Titolo originale | Az do mesta as |
Anno | 2012 |
Genere | Drammatico |
Produzione | Repubblica ceca, Slovacchia |
Durata | 84 minuti |
Regia di | Iveta Grófová |
Attori | Dorotka Billa, Maria Billa, Jarka Bucincova, Silvia Halusicova, Robin Schmidt . |
MYmonetro | 2,57 su 1 recensioni tra critica, pubblico e dizionari. |
|
Ultimo aggiornamento mercoledì 19 febbraio 2014
L'opera prima della documentarista Iveta Grófová affronta un tema di scottante attualità come quello della mancanza di prospettive per i giovani europei.
CONSIGLIATO NÌ
|
Dorota appartiene a un pesino slovacco, dove sogna un futuro d’amore con il fidanzato. Dopo il diploma, però, poiché la madre non è in grado di mantenerla, viaggia fino ad Aš, sul confine tra Repubblica Ceca e Germania, per impiegarsi in una fabbrica tessile. Licenziata insieme ad una coetanea, Dorota si vende lentamente ad un uomo più vecchio, dopo aver frequentato gli ambienti sociali più squallidi.

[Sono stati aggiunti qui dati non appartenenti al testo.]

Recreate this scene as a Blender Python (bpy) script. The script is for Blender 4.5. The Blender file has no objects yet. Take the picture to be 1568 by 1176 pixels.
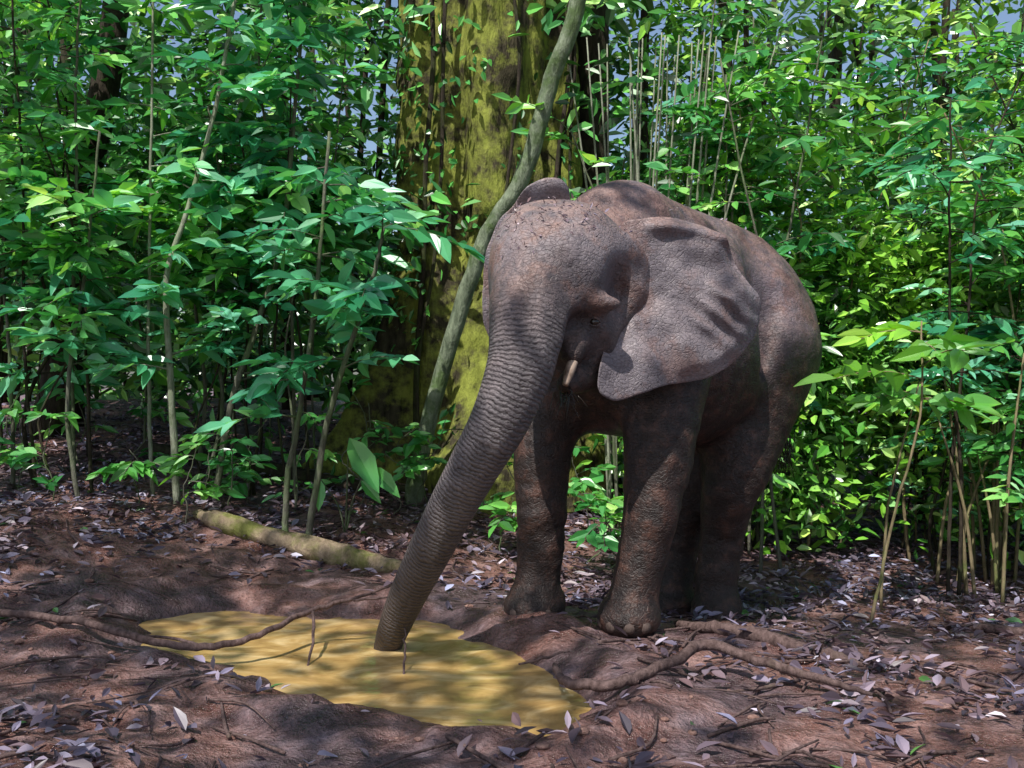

L’opera prima della documentarista Iveta Grófová è disturbante nei modi del racconto tanto quanto è disturbante il racconto stesso, nel tema che tratta. Girato in estrema economia di mezzi anche se non di tempi (la regista si è trattenuta sul luogo delle riprese a lungo, soprattutto per trovare gli attori non professionisti di cui era in cerca), di estremo possiede anche la prossimità al soggetto, tipica di certo documentario, specie quando ad interessare l’obiettivo sono le reazioni emotive, quasi somatiche, dei suoi indagati. L’adozione di questo punto di vista ravvicinato ha però anche, in questo caso, l’intento (o almeno l’effetto) di sottolineare ancora più crudelmente la violazione dello spazio personale e del diritto alla scelta della ragazza. La visione è dunque tutt’altro che pacifica per l’animo dello spettatore e infonde un rifiuto che è al tempo stesso il limite del film e la prova dell’efficacia della denuncia.
La priorità dell’autrice è senza dubbio quella di catturare non solo e non tanto le motivazioni che portano le ragazze sulla via di quest’autocondanna all’inferno (la mancanza di denaro sufficiente alla mera sopravvivenza è la prima ma non l’ultima di queste ragioni) ma soprattutto le dinamiche della discesa stessa. Colpisce, all’interno della parte migliore del film, e cioè quella che ruota attorno alla fabbrica e alla vita in comune delle lavoratrici slovacche emigrate e ghettizzate, la triste saggezza delle più vecchie, che sanno che solo il lavoro può offrire una possibilità di riscatto, forse, se resterà il tempo, ma certo non la chimera di un uomo che si rivelerà soltanto un altro e più invasivo mezzo di schiavitù. Eppure la tragedia di Dorota è proprio lì, nel rifiuto di affacciarsi alla vita già disillusa, nell’ostinazione con cui coltiva un sogno per poi doverlo distruggere quotidianamente e dolorosamente e dover farsi carico di una disillusione tardiva e peggiore.
Un film dell’orrore, quello vero, quello della porta accanto. Senza sangue e senza sconti.